Mr. Lake’s report, not to mention Mr. Close’s expectation, proved all-too-accurate. Recommendation 16 of the Baker commission: “the Israelis should return the Golan Heights.” How rewarding terrorism in Iraq with concessions of strategic land to the undemocratic, terrorist-hosting Baathist regime at Damascus is in America’s national interest is beyond us. The report goes so far as to claim that Iraqi opposition to America “spiked in the aftermath of Israel’s bombing campaign in Lebanon.” Talk about a blame-Israel-first mentality.
Even for those who, unlike this newspaper, do not rank security of Israel as one, albeit only one, of the original war aims, the Baker commission report represents a triumph of Brent Scowcroft-ism of the kind that helped cost George H.W. Bush a second term in the White House. It would have us drop the ambition of regime change in the country, Iran, with one of the cruelest and most hostile regimes. And then to top it off Messrs. Baker and Hamilton want to to set milestones for Iraq’s legislature.
Or, to put it another way, barely a year after the Iraqis gave the world an inspiring example of courage, with millions going to the polls in the face of enemy threats, Messrs. Baker and Hamilton want to tell the legislature the Iraqis elected what to do. Finally, Messrs. Baker and Hamilton want the formation of a broad-ranging “contact group” of Iraq’s neighbors. We predict that will lead to peace talks with an enemy who doesn’t want peace and just before the 2008 election a next-generation Henry Kissinger will come out before the cameras and declare “peace is at hand.” Don’t forget what happened next.

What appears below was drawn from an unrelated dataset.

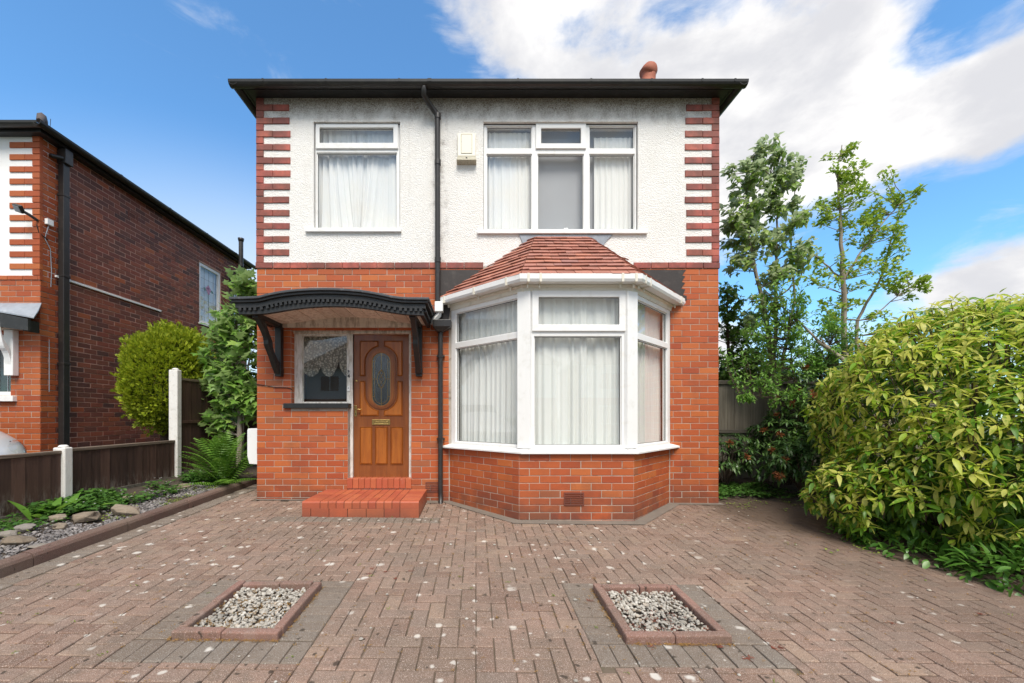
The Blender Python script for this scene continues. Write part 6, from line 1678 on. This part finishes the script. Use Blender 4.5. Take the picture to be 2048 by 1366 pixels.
# maple sapling between fence and house
ym = 1.6
Mp = lambda px, py, yy=ym: tuple(P(px, py, yy))
stm = [[(Mp(478, 935), .05), (Mp(480, 830), .042), (Mp(478, 740), .034), (Mp(472, 660), .024), (Mp(480, 590), .012), (Mp(485, 548), .005)], [(Mp(480, 835), .026), (Mp(492, 780), .020), (Mp(500, 700), .012), (Mp(505, 640), .005)], [(Mp(478, 760), .02), (Mp(455, 700), .012), (Mp(440, 640), .005)]]
clm = [E(492, 575, 26, 28, 12, ym, .25), E(485, 625, 38, 26, 16, ym, .25), E(455, 660, 36, 30, 18, ym, .25), E(480, 690, 34, 34, 18, ym, .25), E(440, 715, 30, 30, 16, ym, .25), E(465, 750, 36, 30, 18, ym, .25), E(430, 790, 24, 26, 13, ym, .2), E(435, 840, 24, 26, 12, ym, .2), E(490, 770, 24, 40, 14, ym, .25), E(470, 800, 24, 20, 8, ym, .25), E(503, 640, 14, 30, 9, ym, .25), E(504, 720, 12, 34, 9, ym, .25), E(498, 800, 14, 34, 10, ym, .25), E(420, 755, 16, 26, 9, ym, .2), E(505, 590, 12, 24, 6, ym, .2)]
clm = [(c, (r[0] * 1.2, r[1], r[2] * 1.1), n) for c, r, n in clm]
tree('maple_sapling', 'maple sapling with broad lobed leaves between the fence and the house', stm, clm, [star_leaf(.19), star_leaf(.15)], M_MAPLE, M_BARK, 8, Vector((.0, -.35, .0)), 260, -.15, jitter=1.0, spread=.13)
hedge_mass('backdrop_shrub', 'dark shrub in the shade behind the maple sapling', 'shrub', [((-3.9, 3.4, 1.1), (.75, .5, 1.0)), ((-3.9, 3.6, 2.5), (.6, .5, 1.1))], 700, M_DARKTREE, leaf_mesh(.12, .08, 3, .2, .15))
hedge_mass('tall_bush', 'leafy green bush topping the gap beside the side wall', 'shrub', [((-4.6, 5.2, 3.0), (.9, .6, 1.3)), ((-5.0, 6.8, 3.6), (1.0, .6, 1.3))], 700, M_TREEB, leaf_mesh(.13, .08, 3, .2, .15))
# fern
fx, fy = X(462, .75), .72
fern = thing('fern', 'green fern arching over the kerb below the meter box', 'fern', (X(448, .62), .62, bedz(-3.9, .62) + .02))
def frond(L, curve, n=20):
    v = []; f = []
    for i in range(n):
        t = i / n; x = L * t; z = curve * L * math.sin(t * 1.9) * .55; hw = L * .21 * (math.sin(math.pi * min(1, (t * .88 + .10))) ** .9) * (1 - t * .25)
        dz_ = curve * L * math.cos(t * 1.9) * .55 * 1.9
        for s_ in (-1, 1):
            # a pinna: three toothed pieces
            for q_ in range(3):
                a0 = q_ / 3; a1 = (q_ + 1) / 3
                w0 = L / n * .40 * (1 - a0 * .75); w1 = L / n * .40 * (1 - a1 * .75)
                sk = .25
                b = len(v)
                v += [(x + sk * hw * a0 - w0, s_ * hw * a0, z - hw * a0 * .12), (x + sk * hw * a1 - w1 * .6, s_ * hw * a1, z - hw * a1 * .12 - .004), (x + sk * hw * a1 + w1 * .6, s_ * hw * a1, z - hw * a1 * .12 - .004), (x + sk * hw * a0 + w0, s_ * hw * a0, z - hw * a0 * .12)]
                f.append((b, b + 1, b + 2, b + 3))
    b = len(v)
    for i in range(9):
        t = i / 8 * .98; x = L * t; z = curve * L * math.sin(t * 1.9) * .55; v += [(x, -.004 * (1 - t * .7), z + .001), (x, .004 * (1 - t * .7), z + .001)]
    f += [(b + 2 * i, b + 2 * i + 2, b + 2 * i + 3, b + 2 * i + 1) for i in range(8)]
    return v, f
FRV = [frond(.80, .75), frond(.70, .55), frond(.62, .35)]
FM = [MB().add(v, f, None, True).mesh('frond', M_FERN) for v, f in FRV]
for i in range(64):
    a = rnd(0, 6.283); k = random.choice((0, 0, 1, 1, 2))
    o = bpy.data.objects.new('frond', FM[k]); link(o, fern)
    o.rotation_euler = (rnd(-.25, .25), -[rnd(.25, .95), rnd(.1, .65), rnd(-.1, .3)][k], a); o.scale = [rnd(.75, 1.05)] * 3
    o.location = (rnd(-.08, .08), rnd(-.10, .10), rnd(-.02, .04))
# bed planting, gravel and rocks
gr = []
for _ in range(4200):
    y = rnd(-3.6, .5); x = -3.72 - abs(random.gauss(.0, .26))
    if x < -4.6 or (mnoise.noise((x * 1.6, y * 1.6, 9)) < -.25): continue
    gr.append((x, y, bedz(x, y) + rnd(.002, .02)))
mb = MB(); pebbles(mb, gr, .010, .024); mb.build('bed_gravel', M_GRAVEL2, kind='stuff')
def rock(label, px, py, w, h, d, seed, y=None, tilt=0.0, name='rock'):
    # stands on the bed at the point seen at (px, py)
    best = min(((abs(HPX + FPX / (yy + DIST) * (EYE - bedz((px - CPX) * (yy + DIST) / FPX, yy)) - py), yy) for yy in [-3.8 + .02 * k for k in range(260)]))
    yy = best[1]; x = (px - CPX) * (yy + DIST) / FPX
    r_ = random.Random(seed); bm = MB(); n, m_ = 7, 4
    v = [(0, 0, -.5)]; 
    for j in range(1, m_):
        t = j / m_
        for i in range(n):
            a = 6.2832 * i / n + r_.uniform(-.2, .2); rr = (math.sin(math.pi * t) ** .22) * r_.uniform(.68, 1.12)
            v.append((math.cos(a) * .5 * rr, math.sin(a) * .5 * rr, -.5 + t + r_.uniform(-.10, .10)))
    v.append((r_.uniform(-.2, .2), 0, .42))
    f = [(0, 1 + (i + 1) % n, 1 + i) for i in range(n)]
    for j in range(m_ - 2):
        for i in range(n): f.append((1 + j * n + i, 1 + j * n + (i + 1) % n, 1 + (j + 1) * n + (i + 1) % n, 1 + (j + 1) * n + i))
    f += [(1 + (m_ - 2) * n + i, 1 + (m_ - 2) * n + (i + 1) % n, len(v) - 1) for i in range(n)]
    o = MB().add([(a * w, b * d, c * h) for a, b, c in v], f).build(name, M_ROCK, bevel=.008)
    o.location = (x, yy + d * .3, bedz(x, yy) + h * .36); o.rotation_euler = (r_.uniform(-.1, .1), tilt, r_.uniform(-.4, .4))
    tag(o, label, 'rock', 'rocks in the planting bed')
rock('large flat topped sandstone rock nearest the kerb', 240, 1036, .34, .17, .2, 1, tilt=.12)
rock('slab of grey brown rock beside the strawberry leaves', 160, 1046, .28, .13, .2, 2, tilt=-.15)
rock('small mossy rock on the grey gravel', 113, 1062, .17, .085, .12, 3)
rock('reddish pitted rock among the lime coloured leaves', 38, 1066, .22, .10, .16, 4)
rock('rounded rock at the end of the bed behind the pitted rock', 6, 1078, .16, .09, .14, 5)
rock('wide rusty slab lying along the kerb', 18, 1094, .26, .10, .2, 6, tilt=.1)
rock('grey weathered rock between the dock leaves and the slab', 105, 1044, .22, .09, .15, 7)
rock('ochre rock up against the fence panel foot', 250, 1007, .18, .12, .13, 8)
rock('long brown stone edging the ferns', 360, 976, .30, .08, .16, 9)
rock('flat pale stone sunk in the gravel', 195, 1068, .20, .035, .15, 10)
rock('flat buff stone near the kerb corner', 70, 1098, .26, .035, .18, 11)
straw = []
for _ in range(560):
    y = rnd(-1.35, 1.0); x = rnd(-4.72, -4.0) + .15 * (y + .2)
    if mnoise.noise((x * 2.5, y * 1.8, 4)) > -.05: straw.append((x, y, bedz(x, y)))
groundcover('strawberry_leaves', straw, M_STRAW, 1.3, 7, .045, .11, up=.7)
lime = []
for _ in range(330):
    y = rnd(-3.5, 1.6); x = -3.74 - abs(random.gauss(0, .10)) if random.random() < .75 else rnd(-4.5, -3.8)
    if mnoise.noise((x * 2, y * 1.5, 14)) > -.02: lime.append((x, y, bedz(x, y) + .012))
groundcover('creeping_leaves', lime, M_LIME, .55, 8, .04, .03)
lo = []
for _ in range(200):
    y = rnd(-3.0, -1.3); x = rnd(-4.72, -4.25); lo.append((x, y, bedz(x, y)))
groundcover('bed_weeds', lo, M_STRAW, 1.0, 7, .05, .06)
mb = MB()
for _ in range(34):
    x, y, z = random.choice(straw) if random.random() < .7 else (rnd(-3.95, -3.7), rnd(.0, .9), bedz(-3.8, .5)); 
    c = Vector((x, y, z + rnd(.10, .15)))
    for k in range(5):
        a = k * 1.2566; mb.add(*leaf_mesh(.011, .011, 2, 0, .05), orient(c, Vector((math.cos(a), math.sin(a), .3)), 0, 1))
mb.build('strawberry_blossom', M_PETAL, kind='stuff')
dk = thing('dock_plant', 'rosette of broad dock leaves at the foot of the short concrete post', 'plant', (-4.50, -1.25, bedz(-4.5, -1.25)))
DLV = MB().add(*leaf_mesh(.30, .085, 7, .45, .2), None, True).mesh('leaf', M_FERN)
for k in range(22):
    o = bpy.data.objects.new('leaf', DLV); link(o, dk); o.rotation_euler = (rnd(-.4, .4), -rnd(.35, 1.15), k * .77 + rnd(-.3, .3)); o.scale = [rnd(.6, 1.05)] * 3; o.location = (random.gauss(0, .08), random.gauss(0, .08), 0)

# ---------------------------------------------------------------- the house across the road, seen only as a reflection in the panes
oh = thing('opposite_house', 'brick and white rendered house across the road mirrored in the bay window', 'house', (1.5, -27, -.35), R(180))
ow = [(-3.2, -1.6, .9, 2.3), (1.4, 3.2, .9, 2.3), (-3.2, -1.7, 3.5, 4.8), (1.5, 3.1, 3.5, 4.8), (-.6, .5, 0, 2.1)]
MB().plate(-4.6, 4.6, 0, 2.9, ow, 0, .3).build('lower_wall', M_NBRICK, oh)
MB().plate(-4.6, 4.6, 2.901, 5.4, ow, 0, .3).build('rendered_wall', M_NRENDER, oh)
MB().box(-4.6, 4.6, 7.0, 7.2, 0, 5.4).build('rear_wall', M_NBRICK, oh)
for x in (-4.6, 4.4): MB().box(x, x + .2, .31, 6.99, 0, 5.4).build('side_wall', M_NBRICK, oh)
for a, b, c, d in ow[:4]:
    f = MB().plate(a, b, c, d, [(a + .06, (a + b) / 2 - .03, c + .06, d - .06), ((a + b) / 2 + .03, b - .06, c + .06, d - .06)], .06, .12).build('window', M_UPVC, oh)
    MB().box(a + .05, b - .05, .09, .10, c + .05, d - .05).build('pane', M_GLASS, f)
MB().box(-.6, .5, .1, .15, 0, 2.1).build('door', M_DOORD, oh)
MB().add([(-5, -.4, 5.38), (5, -.4, 5.38), (5, 7.6, 5.38), (-5, 7.6, 5.38), (-1.8, 3.6, 8.2), (1.8, 3.6, 8.2)], [(0, 1, 5, 4), (1, 2, 5), (2, 3, 4, 5), (3, 0, 4), (0, 3, 2, 1)]).build('roof', M_SLATE, oh)
def clone(root, loc, label):
    r = root.copy(); link(r); r.location = loc; r['label'] = label
    for c in list(root.children):
        d = c.copy(); link(d, r)
        for g_ in list(c.children): link(g_.copy(), d)
    return r
oh['group'] = 'houses across the road'
clone(oh, (-9.6, -27.4, -.35), 'brick and white rendered house across the road mirrored in the side light by the door')
clone(oh, (12.4, -26.8, -.35), 'brick and white rendered house across the road mirrored in the bay pane facing the shrubs')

By our lights, though, the worst damage of the Baker commission’s recommendations, if they are adopted, won’t be to Israel or to the political hopes of American Republicans but to the cause of freedom and democracy around the world and the American national security on which it rests. The commission’s message to our enemies and to our potential allies is that if enough Americans are killed, America’s foreign policy elite will give up on its core values of freedom and democracy and return to the pre-September 11 mode of coddling Middle East dictators, putting oil and a façade of “stability” ahead of America’s long-term security.

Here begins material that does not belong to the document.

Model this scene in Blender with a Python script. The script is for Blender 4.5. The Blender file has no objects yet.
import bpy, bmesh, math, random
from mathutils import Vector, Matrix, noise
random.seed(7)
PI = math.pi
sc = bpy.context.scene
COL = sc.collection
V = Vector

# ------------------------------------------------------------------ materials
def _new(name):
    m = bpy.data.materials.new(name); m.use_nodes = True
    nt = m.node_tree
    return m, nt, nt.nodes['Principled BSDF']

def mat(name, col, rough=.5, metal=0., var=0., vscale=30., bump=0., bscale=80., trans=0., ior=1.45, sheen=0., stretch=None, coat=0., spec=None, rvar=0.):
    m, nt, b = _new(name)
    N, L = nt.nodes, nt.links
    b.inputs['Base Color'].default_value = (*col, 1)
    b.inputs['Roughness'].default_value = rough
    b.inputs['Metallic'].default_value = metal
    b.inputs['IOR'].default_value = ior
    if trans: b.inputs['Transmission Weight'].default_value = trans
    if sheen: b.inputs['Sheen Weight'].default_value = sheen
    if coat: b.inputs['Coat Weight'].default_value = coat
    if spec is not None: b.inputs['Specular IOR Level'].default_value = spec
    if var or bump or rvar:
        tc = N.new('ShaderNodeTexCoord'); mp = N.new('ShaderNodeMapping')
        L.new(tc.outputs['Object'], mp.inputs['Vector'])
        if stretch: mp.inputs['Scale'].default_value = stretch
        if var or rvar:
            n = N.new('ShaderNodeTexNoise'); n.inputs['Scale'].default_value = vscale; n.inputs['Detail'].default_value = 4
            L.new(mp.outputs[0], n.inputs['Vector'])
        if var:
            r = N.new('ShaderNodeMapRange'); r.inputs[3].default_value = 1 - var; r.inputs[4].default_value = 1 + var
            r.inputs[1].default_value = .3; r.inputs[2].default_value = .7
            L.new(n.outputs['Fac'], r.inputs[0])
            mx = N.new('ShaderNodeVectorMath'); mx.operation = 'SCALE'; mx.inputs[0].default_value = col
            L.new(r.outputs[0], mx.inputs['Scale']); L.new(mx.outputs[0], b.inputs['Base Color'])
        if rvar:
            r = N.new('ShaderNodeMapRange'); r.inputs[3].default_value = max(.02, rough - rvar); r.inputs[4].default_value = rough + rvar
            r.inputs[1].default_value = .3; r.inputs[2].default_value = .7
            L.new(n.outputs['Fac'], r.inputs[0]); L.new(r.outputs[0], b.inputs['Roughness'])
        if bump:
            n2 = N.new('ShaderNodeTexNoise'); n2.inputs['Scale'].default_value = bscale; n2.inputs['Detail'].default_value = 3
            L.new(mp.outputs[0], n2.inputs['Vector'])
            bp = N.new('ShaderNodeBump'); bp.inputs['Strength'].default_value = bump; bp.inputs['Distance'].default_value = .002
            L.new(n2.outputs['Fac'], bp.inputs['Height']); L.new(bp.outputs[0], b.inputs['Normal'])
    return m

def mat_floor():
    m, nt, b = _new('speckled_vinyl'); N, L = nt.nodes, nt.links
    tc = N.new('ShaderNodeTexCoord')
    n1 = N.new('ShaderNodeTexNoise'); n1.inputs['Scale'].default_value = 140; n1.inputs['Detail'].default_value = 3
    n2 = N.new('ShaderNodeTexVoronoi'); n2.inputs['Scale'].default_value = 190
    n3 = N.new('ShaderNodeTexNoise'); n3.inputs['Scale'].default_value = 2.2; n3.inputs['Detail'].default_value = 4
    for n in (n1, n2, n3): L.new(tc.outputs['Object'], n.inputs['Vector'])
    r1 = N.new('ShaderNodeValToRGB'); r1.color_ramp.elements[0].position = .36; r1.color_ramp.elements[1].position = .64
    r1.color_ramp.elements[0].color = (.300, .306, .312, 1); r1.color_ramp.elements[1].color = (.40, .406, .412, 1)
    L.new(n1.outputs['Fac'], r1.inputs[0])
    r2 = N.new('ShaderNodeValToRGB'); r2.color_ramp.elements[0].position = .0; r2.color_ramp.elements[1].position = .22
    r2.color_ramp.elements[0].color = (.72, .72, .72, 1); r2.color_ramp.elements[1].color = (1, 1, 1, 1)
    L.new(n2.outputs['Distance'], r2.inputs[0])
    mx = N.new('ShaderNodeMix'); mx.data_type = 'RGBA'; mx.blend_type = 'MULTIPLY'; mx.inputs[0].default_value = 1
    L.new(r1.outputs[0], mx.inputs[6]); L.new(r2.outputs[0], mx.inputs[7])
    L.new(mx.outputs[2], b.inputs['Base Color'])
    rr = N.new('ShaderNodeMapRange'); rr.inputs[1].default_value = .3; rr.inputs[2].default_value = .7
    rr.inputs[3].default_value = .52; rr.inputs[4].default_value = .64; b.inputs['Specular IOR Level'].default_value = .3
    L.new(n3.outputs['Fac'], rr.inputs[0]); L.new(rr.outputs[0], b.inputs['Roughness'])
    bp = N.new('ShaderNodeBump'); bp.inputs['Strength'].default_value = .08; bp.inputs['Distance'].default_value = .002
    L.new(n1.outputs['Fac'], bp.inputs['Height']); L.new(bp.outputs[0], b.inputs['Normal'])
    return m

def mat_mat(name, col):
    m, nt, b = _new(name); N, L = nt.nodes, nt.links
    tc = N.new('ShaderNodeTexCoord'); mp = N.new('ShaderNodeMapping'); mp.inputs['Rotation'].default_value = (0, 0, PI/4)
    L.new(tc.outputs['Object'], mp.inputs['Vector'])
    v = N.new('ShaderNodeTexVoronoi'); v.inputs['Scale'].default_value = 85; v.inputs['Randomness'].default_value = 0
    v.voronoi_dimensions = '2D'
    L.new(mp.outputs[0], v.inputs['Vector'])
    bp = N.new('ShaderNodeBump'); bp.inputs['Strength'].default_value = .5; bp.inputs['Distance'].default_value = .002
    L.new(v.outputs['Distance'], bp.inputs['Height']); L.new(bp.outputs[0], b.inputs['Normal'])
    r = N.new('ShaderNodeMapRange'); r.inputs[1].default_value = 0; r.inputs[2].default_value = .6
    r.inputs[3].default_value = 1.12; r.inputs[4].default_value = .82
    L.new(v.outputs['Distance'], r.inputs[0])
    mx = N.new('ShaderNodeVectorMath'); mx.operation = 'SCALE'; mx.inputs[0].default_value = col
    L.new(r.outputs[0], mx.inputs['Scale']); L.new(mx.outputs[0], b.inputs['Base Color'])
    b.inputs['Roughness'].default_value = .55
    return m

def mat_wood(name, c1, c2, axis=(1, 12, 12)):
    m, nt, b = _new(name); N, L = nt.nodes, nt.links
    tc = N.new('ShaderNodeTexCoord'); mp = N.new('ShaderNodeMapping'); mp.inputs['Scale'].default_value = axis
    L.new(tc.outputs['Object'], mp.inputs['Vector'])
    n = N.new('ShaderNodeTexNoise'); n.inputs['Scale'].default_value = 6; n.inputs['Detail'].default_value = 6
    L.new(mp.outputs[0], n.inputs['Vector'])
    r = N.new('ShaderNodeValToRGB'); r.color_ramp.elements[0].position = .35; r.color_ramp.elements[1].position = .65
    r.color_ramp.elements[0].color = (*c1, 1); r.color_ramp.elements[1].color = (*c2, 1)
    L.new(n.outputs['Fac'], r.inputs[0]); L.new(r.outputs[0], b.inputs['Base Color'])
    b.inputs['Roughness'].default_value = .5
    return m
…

The list of those with whom the Baker commission consulted includes dozens of foreign ambassadors, former generals, and newspaper columnists, but not a single widow of a New York City firefighter. Mayor Giuliani spoke at the funerals of so many firefighters that it is understandable that he would not want to follow the Baker commission’s recommendation to return to the approach that America pursued before September 11. And as he sets out in quest of the White House, he can be proud of the fact that he stepped down from the Baker commission before its report was written.